Thursday, February 25, 2016

Travel in 1945

Remembering our train trip to Saskatoon in December 1945,  there were no other travel options open to us.  Now, you can also fly, drive or go by bus from Vancouver to Saskatoon and can reach  your destination in a few hours,  not a couple of days.  Train travel is a great holiday adventure and the Canadian Rockies are spectacular,  but it was a long trip for a family anxious to get back home. As far as driving  a car from Vancouver to Saskatoon, not possible, the road was not even open in the winter.



There was a gravel road through the mountains which  had been completed in 1940 at great expense and connected Golden and Revelstoke.   It was called  the Big Bend Highway and was said to be drivable if you had nerves of steel.  Everyone had heard the horror stories about this highway, and even the thought of  having to back up on a switchback to allow another vehicle to  pass would send shivers up your spine.  One story I recall was from a family member who took the bus  to Vancouver in the early 1950s.   They were on a narrow, hairpin curve on the Big Bend, and the bus driver and  a woman driving a car coming toward him had both stopped and were arguing. The driver wanted the woman to back up so he could get the bus through but she was scared and refused.  Finally,  the bus driver had no choice but to back up.  For the passengers seeing the rear of the bus hanging over the steep mountain cliff as it slowly edged back, allowing the woman to pass was as frightening as it gets.  Everyone  breathed again when she was clear and the bus proceeded.

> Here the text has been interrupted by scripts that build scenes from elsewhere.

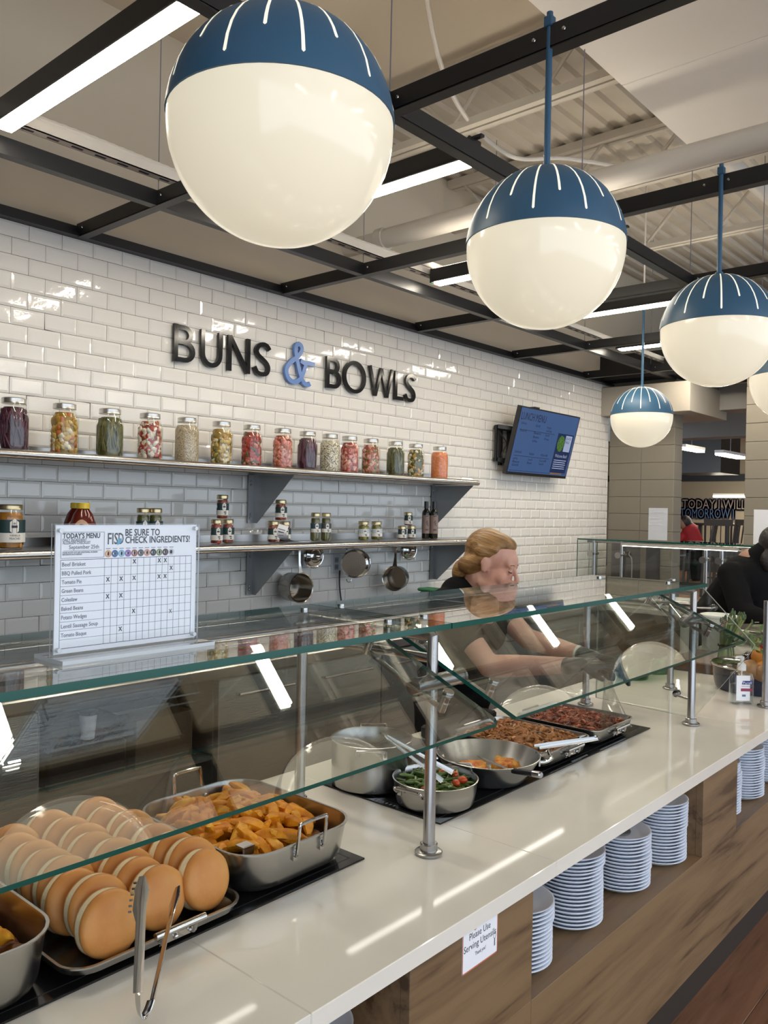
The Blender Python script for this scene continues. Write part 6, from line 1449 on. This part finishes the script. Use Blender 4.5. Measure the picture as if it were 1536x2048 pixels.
# second worker, in black clothing at the right edge
w2 = thing('person', 'person in black with dark hair at the right edge, leaning over counter', 'person', (5.75, 1.85, 0))
HAIRD = mat('dark hair', (0.012, 0.008, 0.008), 0.5, bump=0.6, bscale=60); SKIN2 = mat('warm skin', (0.30, 0.16, 0.10), 0.5)
B0_ = Vector((5.62, 1.63, 0)); hd2 = Vector((5.58, 1.535, 1.425))
b = Flesh(); b.ell(hd2, (0.078, 0.095, 0.105)).cap(hd2+Vector((-0.012, -0.090, 0.0)), hd2+Vector((-0.014, -0.112, -0.030)), 0.010, 0.014).ell(hd2+Vector((-0.015, -0.070, -0.085)), (0.032, 0.028, 0.026)).ell(hd2+Vector((-0.02, -0.05, -0.05)), (0.05, 0.05, 0.06)).cap(hd2-Vector((0, -0.03, 0.08)), Vector((5.60, 1.68, 1.32)), 0.055, 0.06).cap((5.6, 1.70, 1.3), (5.72, 1.98, 0.85), 0.11, 0.13)
a1_, a2_ = Vector((5.42, 1.78, 1.24)), Vector((5.28, 1.66, 1.02)); b.cap(a1_, a2_, 0.05, 0.042).cap(a2_, (5.20, 1.45, 0.985), 0.042, 0.03).ell((5.19, 1.40, 0.98), (0.035, 0.05, 0.02)); b.cap((5.80, 1.72, 1.24), (5.86, 1.55, 1.02), 0.05, 0.042).cap((5.86, 1.55, 1.02), (5.70, 1.38, 0.98), 0.042, 0.03)
for s_ in (-1, 1): b.cap((5.72+0.09*s_, 1.98, 0.85), (5.74+0.09*s_, 1.98, 0.44), 0.09, 0.06).cap((5.74+0.09*s_, 1.98, 0.44), (5.76+0.09*s_, 2.0, 0.06), 0.06, 0.04)
b.build('body', SKIN2, w2, 0.010, 4)
for s_ in (-1, 1): MB().ball(hd2+Vector((-0.012+0.030*s_, -0.093, 0.004)), (0.013, 0.006, 0.005), 10, 6).build('eye', LASH, w2, smooth=80)
MB().ball(hd2+Vector((-0.014, -0.096, -0.066)), (0.022, 0.006, 0.006), 10, 6).build('lips', LIPM, w2, smooth=80)
b = Flesh(); b.ell((5.61, 1.74, 1.20), (0.235, 0.17, 0.17)).cap((5.61, 1.76, 1.12), (5.70, 1.95, 0.86), 0.19, 0.20).cap(a1_, a2_, 0.085, 0.075).cap(a2_, (5.21, 1.50, 0.995), 0.07, 0.055).cap((5.80, 1.72, 1.24), (5.86, 1.55, 1.02), 0.085, 0.07).cap((5.86, 1.55, 1.02), (5.73, 1.42, 0.985), 0.066, 0.05).cap((5.60, 1.69, 1.30), (5.59, 1.62, 1.375), 0.105, 0.088)
for s_ in (-1, 1): b.cap((5.72+0.09*s_, 1.98, 0.85), (5.74+0.09*s_, 1.98, 0.44), 0.11, 0.085).cap((5.74+0.09*s_, 1.98, 0.44), (5.76+0.09*s_, 2.0, 0.07), 0.08, 0.06)
b.build('black_clothing', BLACKC, w2, 0.012, 4)
b = Flesh(); b.ell(hd2+Vector((0.01, 0.035, 0.030)), (0.092, 0.095, 0.105)).ell(hd2+Vector((0.02, 0.06, -0.07)), (0.085, 0.06, 0.10)).ell(hd2+Vector((-0.05, 0.06, -0.09)), (0.045, 0.045, 0.075)); b.build('hair', HAIRD, w2, 0.010, 2)
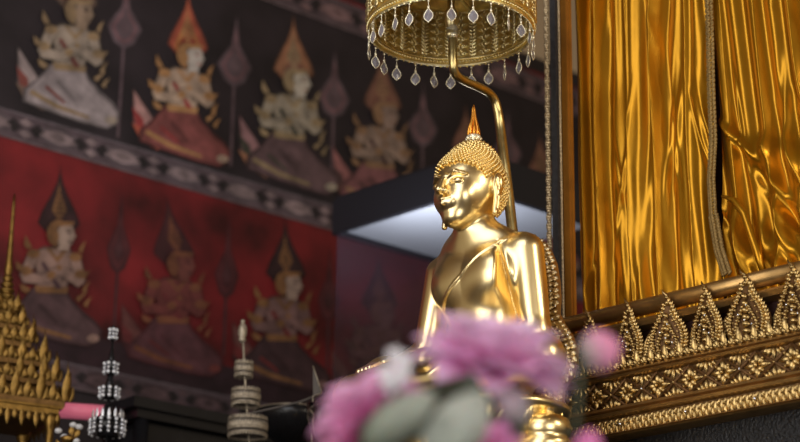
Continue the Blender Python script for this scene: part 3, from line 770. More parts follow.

Sometimes, if people wanted their car on the other side of the mountains, they just shipped the vehicle by train and picked it up when they reached their destination.  Flying was not an option as the first commercial airline, Trans Canada Airlines, or TCA as it was known was just getting established at that time.

Oh well, you might say, at least people could keep in touch by phone.  Sorry, it was not so easy.  Long distance was expensive so calls  were a luxury and only placed when absolutely necessary.  We would write a list of subjects to be discussed, then rush through them to get off the phone in five minutes or less.  Christmas was the busiest time for calls and often you would try for hours to get a call through to someone in another city.  Unfortunately, many of these calls would start out with, "What's your weather like?" 

As for our trip to Saskatoon, my mother and children got off in the  Biggar, SK train station where we were picked up by my grandfather and once again taken to the farm.   My father continued on to Saskatoon to  check out his old job and find a house for the family.